Sam Sanchez, a Chicago restaurateur, was incensed when President Joe Biden announced in September that his administration would extend work eligibility to nearly half a million Venezuelans, many of them migrants who had recently crossed the border illegally.

What about his employees like Ruben, a Mexican father of two U.S.-born children who has been in the United States since 1987, and Juan, another Mexican worker, who has trained dozens of new hires at Moe’s Cantina?

“It’s offensive that my employees and other immigrants are being leapfrogged by new arrivals,” said Sanchez, who is on the board of the National Restaurant Association.

Having built lives and families since entering the country unlawfully many years ago, they have been waiting for Congress to give them a path to work legally. “For those of us here a long time trying to do everything right, it’s just not fair that we are forgotten,” said Juan, 53, whose last name was withheld out of concern about his immigration status.

Confronted with an influx of migrants making their way to Chicago, New York and other big cities, Biden has used executive power to allow several hundred thousand of them to live and work temporarily in the United States in an effort to make them less reliant on shelters and other assistance.

Now groups representing immigrants in the country without legal permission and their U.S.-citizen children — as well as their employers — are urging the president to deploy the same broad power to open channels for the more than 8 million living in the United States who are barred from legal employment.

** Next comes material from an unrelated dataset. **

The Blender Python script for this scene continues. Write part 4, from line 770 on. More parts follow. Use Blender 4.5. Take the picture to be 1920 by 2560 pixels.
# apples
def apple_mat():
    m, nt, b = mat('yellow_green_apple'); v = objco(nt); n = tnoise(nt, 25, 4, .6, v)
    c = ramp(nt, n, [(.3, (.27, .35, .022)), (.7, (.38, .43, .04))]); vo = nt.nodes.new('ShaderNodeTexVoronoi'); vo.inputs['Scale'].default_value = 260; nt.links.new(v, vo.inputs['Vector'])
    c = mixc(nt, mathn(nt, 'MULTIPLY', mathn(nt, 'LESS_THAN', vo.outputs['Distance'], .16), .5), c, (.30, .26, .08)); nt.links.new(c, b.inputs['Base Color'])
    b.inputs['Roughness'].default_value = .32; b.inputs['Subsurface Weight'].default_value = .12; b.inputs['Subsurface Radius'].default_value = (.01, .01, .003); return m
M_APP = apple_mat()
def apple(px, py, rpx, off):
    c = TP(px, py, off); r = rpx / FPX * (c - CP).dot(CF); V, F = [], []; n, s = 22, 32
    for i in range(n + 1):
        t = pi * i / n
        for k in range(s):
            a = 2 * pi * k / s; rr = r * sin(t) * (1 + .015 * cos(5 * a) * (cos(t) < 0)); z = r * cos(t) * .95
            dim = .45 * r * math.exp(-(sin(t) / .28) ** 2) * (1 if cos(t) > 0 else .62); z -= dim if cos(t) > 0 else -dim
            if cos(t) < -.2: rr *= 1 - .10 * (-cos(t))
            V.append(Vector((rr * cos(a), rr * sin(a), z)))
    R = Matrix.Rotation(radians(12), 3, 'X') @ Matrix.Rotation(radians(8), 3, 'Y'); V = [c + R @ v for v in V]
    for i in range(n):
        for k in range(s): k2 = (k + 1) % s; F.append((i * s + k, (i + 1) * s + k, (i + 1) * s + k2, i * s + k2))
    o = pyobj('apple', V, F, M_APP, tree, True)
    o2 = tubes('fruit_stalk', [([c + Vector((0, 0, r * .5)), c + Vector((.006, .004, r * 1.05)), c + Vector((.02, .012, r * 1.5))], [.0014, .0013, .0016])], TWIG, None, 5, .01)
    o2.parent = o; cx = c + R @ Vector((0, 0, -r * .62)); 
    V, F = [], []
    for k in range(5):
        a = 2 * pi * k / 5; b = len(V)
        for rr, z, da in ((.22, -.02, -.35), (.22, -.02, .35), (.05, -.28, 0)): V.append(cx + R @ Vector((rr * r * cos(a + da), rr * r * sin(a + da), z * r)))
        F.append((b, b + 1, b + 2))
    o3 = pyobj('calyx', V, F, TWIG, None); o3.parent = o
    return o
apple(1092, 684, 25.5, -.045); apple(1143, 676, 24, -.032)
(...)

“If President Biden can grant work permits to new arrivals, he can do it for people picking our crops, emptying bedpans and cleaning hotel rooms for more than 10 years,” said Rebecca Shi, executive director of the American Business Immigration Coalition, whose 1,400 members include business associations and company executives.

Business leaders have lobbied Republicans and Democrats on Capitol Hill for decades to overhaul the broken immigration system and address their labor needs. But the calls have gone nowhere in an increasingly polarized Congress.

At a rally in Chicago last month, demonstrators urged the Biden administration to allow immigrants without permanent legal status to work legally. And in Las Vegas, Nevada’s governor, a Republican, and the state’s U.S. senators, both Democrats, joined employers, unions and immigrant advocates to send the same message.